Let’s face it – Smash Ultimate is pretty balanced. There’s better characters and there’s worse characters, but there’s nothing equivalent to Brawl Meta Knight or Smash 4 Bayonetta and Cloud that’s overwhelmingly broken. Almost everything has a shot at winning in human play (in fact, early in Ultimate’s lifespan, there were some tournaments that had very low tier winners like Sheik and Little Mac).

This character balance means that any amiibo with just an -nth better moveset than most other opponents means that they get to enjoy an easily higher placement. Joker and Sheik have similar playstyles in a lot of ways, and they both have built-in combos that could be very potent. However, Joker is drastically better than Sheik on the amiibo tier list. Joker’s moves are simply better – he can build damage, he can KO, and that makes his combos significantly more lethal.

But let’s be real – there’s not much in competitive amiibo that’s as bad as Sheik. Most characters have better tools than Sheik, so they have about the same overall level of strength as each other. That’s part of the reason why an official Smash Ultimate backroom tier list never materialized – the backroom itself never materialized because there was no way to accurately and reasonably rank so many relatively equal characters.

So if you have everyone roughly equal, then that extra -nth makes a tremendous difference over other opponents. One small -nth means someone is drastically better against everybody.

The AI Flaws

Exploitable AI flaws in amiibo often contribute to that extra -nth in a character, and there’s a lot of flaws. Amiibo have a hard time against projectiles, multihits, command grabs, moving hitboxes that also move the opponent (Falcon Kick, for example), getting juggled, items… do I have to continue?
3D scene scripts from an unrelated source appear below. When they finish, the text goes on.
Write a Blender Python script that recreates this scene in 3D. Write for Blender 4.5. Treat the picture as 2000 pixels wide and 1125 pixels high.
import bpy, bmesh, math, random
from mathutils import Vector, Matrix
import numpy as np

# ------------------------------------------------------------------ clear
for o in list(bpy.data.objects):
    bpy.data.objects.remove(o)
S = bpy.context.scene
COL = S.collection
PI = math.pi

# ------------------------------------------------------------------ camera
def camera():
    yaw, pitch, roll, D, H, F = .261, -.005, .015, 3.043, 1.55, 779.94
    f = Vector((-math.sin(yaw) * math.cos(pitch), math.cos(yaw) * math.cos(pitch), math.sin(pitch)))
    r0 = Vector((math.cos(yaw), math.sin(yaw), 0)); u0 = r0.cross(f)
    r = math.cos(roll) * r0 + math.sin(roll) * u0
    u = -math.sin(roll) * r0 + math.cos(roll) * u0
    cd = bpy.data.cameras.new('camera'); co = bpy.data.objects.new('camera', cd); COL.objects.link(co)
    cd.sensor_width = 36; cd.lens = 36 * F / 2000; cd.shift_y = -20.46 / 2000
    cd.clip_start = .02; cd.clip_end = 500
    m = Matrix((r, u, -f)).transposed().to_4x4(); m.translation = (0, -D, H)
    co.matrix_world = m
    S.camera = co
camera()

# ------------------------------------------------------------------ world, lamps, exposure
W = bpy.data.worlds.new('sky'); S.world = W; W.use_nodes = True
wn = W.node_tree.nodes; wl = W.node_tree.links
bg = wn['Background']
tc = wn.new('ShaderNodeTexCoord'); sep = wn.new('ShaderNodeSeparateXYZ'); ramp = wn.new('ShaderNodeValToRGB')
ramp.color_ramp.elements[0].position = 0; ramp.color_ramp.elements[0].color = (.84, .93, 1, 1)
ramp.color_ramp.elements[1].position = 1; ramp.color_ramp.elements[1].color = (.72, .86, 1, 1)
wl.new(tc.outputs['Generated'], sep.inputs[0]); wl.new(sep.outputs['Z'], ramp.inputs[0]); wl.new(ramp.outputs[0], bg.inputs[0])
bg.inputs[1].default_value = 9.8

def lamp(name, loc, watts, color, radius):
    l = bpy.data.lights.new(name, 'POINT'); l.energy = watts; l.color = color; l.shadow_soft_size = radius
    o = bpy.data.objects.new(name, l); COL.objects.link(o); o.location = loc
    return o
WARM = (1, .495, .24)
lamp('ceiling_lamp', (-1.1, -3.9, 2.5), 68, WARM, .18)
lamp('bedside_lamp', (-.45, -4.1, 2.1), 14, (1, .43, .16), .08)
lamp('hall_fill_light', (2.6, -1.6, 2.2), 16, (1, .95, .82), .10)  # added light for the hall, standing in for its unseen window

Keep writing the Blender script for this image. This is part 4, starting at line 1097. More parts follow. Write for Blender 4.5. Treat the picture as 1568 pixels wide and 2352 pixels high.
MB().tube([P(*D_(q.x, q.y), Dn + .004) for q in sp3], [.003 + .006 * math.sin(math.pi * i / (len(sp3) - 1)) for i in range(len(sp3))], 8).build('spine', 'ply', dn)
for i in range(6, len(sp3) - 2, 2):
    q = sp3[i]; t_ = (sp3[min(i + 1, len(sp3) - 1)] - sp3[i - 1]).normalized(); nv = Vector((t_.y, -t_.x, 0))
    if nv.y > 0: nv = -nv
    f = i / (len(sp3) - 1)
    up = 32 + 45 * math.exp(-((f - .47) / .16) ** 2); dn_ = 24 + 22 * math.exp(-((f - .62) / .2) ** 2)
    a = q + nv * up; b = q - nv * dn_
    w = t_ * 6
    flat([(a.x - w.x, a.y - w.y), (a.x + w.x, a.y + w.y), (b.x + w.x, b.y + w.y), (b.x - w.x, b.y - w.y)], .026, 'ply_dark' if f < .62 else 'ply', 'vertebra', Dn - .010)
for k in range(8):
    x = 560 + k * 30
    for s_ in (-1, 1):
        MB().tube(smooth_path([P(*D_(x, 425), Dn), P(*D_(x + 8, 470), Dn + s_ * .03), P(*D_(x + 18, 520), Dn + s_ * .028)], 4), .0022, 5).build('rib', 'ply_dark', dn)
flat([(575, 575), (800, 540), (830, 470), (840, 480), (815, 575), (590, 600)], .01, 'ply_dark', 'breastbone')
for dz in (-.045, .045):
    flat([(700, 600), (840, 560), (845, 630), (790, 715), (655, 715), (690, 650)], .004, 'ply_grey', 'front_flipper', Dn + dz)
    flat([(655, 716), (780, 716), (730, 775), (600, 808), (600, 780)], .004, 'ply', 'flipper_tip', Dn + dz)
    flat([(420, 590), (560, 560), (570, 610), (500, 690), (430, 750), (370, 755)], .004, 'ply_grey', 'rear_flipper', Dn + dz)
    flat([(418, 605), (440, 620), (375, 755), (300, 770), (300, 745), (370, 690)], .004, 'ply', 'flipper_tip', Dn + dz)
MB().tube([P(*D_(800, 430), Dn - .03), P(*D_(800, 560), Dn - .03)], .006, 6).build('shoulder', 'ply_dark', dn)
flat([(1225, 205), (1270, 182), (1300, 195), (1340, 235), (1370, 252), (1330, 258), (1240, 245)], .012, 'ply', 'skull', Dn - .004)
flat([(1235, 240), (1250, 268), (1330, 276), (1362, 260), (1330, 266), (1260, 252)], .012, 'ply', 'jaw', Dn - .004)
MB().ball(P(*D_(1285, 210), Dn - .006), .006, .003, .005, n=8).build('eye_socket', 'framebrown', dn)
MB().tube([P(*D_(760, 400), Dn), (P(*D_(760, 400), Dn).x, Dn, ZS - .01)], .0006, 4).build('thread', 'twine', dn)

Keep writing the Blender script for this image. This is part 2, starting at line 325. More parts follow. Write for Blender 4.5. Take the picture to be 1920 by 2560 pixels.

The problem is that there’s so many of these AI flaws in so many movesets. How many characters have multihit moves alone? Thus, many characters have specific useful traits that can be exploited against all other amiibo, resulting in trainers teaching their amiibo how to use those specific traits so they have the best overall performance.

Competitive amiibo likely can never stop being a Generalist-focused meta unless format changes take place. Even then, it seems that Smash Ultimate amiibo will always be a bit Generalist, at least for the forseeable future.